>>>

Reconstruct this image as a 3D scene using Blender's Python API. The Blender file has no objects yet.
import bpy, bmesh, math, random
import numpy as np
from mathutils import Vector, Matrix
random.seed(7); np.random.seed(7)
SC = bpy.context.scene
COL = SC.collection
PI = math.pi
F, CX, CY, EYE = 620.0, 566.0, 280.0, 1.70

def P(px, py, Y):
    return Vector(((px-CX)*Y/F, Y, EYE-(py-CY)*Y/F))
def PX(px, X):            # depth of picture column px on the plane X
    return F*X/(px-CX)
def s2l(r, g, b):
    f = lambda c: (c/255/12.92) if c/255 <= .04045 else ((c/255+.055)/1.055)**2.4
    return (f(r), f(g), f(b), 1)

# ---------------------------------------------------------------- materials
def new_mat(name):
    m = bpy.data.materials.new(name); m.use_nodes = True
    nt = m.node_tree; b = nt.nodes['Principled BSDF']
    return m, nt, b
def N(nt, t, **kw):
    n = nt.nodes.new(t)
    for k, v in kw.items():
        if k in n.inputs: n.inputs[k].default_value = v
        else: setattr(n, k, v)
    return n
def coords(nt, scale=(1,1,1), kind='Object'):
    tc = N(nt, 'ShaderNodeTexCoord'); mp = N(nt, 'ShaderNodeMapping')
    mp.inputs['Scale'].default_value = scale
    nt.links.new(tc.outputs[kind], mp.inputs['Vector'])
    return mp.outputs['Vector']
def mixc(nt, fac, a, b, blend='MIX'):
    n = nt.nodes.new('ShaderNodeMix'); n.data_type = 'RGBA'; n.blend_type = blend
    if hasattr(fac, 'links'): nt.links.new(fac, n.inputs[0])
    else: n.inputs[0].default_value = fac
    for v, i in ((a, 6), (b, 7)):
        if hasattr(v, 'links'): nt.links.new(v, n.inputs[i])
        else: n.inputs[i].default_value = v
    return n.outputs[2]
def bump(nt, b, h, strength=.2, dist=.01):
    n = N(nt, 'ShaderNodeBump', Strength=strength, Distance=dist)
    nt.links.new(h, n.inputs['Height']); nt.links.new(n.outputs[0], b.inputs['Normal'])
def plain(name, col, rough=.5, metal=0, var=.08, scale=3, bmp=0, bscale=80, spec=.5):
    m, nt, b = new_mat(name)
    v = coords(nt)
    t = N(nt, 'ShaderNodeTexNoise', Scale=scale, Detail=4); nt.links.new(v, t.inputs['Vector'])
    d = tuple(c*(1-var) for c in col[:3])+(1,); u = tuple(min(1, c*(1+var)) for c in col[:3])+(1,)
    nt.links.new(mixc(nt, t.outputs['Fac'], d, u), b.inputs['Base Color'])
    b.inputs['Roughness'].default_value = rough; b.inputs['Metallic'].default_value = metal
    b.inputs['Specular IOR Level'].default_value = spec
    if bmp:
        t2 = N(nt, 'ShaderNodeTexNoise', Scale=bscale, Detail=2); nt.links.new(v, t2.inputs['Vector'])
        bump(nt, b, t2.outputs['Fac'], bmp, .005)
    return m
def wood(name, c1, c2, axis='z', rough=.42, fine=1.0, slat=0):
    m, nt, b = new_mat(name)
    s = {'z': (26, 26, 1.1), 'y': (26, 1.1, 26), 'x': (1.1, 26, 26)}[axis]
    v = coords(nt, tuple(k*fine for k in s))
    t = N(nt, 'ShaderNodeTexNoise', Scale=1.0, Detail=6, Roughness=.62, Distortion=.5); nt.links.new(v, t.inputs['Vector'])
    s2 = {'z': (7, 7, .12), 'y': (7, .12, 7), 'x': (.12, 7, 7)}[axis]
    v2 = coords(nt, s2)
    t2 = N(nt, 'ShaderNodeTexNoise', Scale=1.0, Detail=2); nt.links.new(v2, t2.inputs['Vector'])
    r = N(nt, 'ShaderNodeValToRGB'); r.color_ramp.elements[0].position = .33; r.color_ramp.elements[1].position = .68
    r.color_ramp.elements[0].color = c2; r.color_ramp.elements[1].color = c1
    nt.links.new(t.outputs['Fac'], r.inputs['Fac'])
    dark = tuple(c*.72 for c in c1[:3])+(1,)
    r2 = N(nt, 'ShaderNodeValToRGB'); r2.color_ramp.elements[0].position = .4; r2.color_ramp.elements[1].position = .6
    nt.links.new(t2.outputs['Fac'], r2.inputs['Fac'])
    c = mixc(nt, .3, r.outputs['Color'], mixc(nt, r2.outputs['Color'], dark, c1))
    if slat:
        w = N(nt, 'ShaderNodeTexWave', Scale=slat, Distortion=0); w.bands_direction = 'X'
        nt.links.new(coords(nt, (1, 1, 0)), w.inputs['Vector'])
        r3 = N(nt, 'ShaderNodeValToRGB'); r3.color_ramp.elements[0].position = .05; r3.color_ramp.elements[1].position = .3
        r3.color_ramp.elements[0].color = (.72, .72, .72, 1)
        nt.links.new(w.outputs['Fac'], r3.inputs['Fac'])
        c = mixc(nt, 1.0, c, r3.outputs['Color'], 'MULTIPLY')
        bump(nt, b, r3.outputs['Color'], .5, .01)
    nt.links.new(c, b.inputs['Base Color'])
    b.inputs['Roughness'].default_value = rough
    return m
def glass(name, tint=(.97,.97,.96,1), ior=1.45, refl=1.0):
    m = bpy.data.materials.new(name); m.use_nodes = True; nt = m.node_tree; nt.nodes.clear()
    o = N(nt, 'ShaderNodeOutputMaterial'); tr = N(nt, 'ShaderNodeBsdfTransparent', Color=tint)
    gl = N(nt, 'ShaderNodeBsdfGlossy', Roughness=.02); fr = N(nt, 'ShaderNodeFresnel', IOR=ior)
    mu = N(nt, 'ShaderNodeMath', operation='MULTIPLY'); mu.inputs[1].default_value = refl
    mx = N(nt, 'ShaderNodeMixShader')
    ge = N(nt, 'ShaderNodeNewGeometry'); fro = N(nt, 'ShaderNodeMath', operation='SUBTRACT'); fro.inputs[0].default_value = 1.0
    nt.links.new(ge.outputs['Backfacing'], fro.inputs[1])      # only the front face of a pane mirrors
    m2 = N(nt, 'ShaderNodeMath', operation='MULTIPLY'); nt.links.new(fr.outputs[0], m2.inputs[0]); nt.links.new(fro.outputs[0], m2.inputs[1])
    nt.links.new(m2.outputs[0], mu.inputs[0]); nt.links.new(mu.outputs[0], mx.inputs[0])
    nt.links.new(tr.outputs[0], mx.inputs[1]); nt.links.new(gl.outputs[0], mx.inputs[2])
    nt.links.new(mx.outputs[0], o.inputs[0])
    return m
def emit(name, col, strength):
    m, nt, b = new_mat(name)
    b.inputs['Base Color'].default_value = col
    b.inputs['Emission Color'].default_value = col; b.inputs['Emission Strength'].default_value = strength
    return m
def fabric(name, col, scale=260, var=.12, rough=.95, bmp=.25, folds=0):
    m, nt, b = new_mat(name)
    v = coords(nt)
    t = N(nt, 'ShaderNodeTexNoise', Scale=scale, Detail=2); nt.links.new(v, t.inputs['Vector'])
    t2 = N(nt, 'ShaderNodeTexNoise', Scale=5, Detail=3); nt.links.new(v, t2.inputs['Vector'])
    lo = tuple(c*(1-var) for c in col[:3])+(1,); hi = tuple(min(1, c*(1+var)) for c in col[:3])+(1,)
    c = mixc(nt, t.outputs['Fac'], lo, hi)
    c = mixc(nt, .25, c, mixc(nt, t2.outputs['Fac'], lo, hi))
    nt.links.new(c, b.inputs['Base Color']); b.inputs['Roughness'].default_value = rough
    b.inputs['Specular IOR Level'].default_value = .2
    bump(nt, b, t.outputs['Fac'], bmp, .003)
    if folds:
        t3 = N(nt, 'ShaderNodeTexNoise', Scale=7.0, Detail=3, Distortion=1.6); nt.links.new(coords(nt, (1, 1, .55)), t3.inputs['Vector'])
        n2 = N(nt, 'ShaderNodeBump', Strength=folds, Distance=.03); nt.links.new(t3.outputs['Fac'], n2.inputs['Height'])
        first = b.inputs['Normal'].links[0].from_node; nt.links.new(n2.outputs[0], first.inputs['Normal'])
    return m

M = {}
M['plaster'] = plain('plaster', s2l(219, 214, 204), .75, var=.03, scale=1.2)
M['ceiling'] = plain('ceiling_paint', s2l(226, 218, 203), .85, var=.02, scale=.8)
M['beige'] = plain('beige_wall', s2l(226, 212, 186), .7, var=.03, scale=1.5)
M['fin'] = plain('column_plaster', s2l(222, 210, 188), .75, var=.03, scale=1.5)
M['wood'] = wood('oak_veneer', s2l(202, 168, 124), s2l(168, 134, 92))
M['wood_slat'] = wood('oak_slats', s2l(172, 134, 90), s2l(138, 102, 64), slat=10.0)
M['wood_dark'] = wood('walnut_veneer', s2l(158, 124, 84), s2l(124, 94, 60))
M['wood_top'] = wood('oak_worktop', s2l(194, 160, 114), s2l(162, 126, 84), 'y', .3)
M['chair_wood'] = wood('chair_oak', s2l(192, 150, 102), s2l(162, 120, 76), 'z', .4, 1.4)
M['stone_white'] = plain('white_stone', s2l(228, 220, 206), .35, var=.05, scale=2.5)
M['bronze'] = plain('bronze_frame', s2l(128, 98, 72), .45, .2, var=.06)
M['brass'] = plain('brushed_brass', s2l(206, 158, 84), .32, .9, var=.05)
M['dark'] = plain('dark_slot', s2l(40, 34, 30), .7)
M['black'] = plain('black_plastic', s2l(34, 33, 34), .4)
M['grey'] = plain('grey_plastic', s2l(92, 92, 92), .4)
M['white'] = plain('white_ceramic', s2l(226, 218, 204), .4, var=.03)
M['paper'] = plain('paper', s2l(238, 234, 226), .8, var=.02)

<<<

Find and copy each line above that includes the string "scene".

> [ANSWER TO THIS EXERCISE]:
Reconstruct this image as a 3D scene using Blender's Python API. The Blender file has no objects yet.
SC = bpy.context.scene